▸ Problem requirements
Exactly the lines from the start of the data through the line containing "scene = bpy.context.scene" should be output, with both ends kept and nothing added.

─── Material

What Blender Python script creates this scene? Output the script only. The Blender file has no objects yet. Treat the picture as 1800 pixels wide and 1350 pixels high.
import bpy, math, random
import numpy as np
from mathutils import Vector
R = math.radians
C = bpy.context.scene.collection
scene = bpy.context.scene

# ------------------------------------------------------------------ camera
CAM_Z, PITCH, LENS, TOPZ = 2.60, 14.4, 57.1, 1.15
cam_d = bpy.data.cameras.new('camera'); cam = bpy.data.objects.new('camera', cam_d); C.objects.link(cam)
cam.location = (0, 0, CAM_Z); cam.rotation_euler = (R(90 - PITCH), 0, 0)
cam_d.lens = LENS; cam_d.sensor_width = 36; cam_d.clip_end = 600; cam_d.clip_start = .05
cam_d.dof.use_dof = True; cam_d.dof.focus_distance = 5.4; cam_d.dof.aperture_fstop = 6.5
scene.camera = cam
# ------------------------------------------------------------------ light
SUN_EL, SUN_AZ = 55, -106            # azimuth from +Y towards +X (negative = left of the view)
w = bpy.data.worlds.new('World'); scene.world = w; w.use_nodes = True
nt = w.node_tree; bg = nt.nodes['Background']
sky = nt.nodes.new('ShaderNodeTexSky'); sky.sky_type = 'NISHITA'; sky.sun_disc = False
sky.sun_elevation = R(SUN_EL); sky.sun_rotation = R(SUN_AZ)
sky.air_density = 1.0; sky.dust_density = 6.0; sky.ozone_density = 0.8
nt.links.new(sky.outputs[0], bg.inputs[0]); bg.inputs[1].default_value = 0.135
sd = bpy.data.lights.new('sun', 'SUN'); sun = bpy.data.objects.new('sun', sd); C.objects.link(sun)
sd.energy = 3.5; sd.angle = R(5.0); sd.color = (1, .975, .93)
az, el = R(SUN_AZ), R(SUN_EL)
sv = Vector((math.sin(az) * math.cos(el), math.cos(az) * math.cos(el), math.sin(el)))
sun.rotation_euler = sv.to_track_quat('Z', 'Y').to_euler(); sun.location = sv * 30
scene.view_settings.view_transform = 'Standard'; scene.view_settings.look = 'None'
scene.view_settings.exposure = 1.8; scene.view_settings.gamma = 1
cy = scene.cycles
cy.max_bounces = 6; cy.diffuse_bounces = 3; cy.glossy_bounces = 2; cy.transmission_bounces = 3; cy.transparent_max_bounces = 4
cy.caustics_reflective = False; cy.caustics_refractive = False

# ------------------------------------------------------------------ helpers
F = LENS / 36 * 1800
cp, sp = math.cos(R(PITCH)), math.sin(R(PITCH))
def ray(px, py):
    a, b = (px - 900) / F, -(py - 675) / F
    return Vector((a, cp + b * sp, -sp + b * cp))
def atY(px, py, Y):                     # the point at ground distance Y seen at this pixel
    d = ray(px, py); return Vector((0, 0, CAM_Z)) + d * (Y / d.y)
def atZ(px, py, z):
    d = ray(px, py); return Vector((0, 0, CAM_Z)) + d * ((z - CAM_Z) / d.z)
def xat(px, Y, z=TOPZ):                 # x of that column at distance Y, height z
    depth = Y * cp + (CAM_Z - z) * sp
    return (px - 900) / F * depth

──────

▸ Exercise solution
What Blender Python script creates this scene? Output the script only. The Blender file has no objects yet. Treat the picture as 1800 pixels wide and 1350 pixels high.
import bpy, math, random
import numpy as np
from mathutils import Vector
R = math.radians
C = bpy.context.scene.collection
scene = bpy.context.scene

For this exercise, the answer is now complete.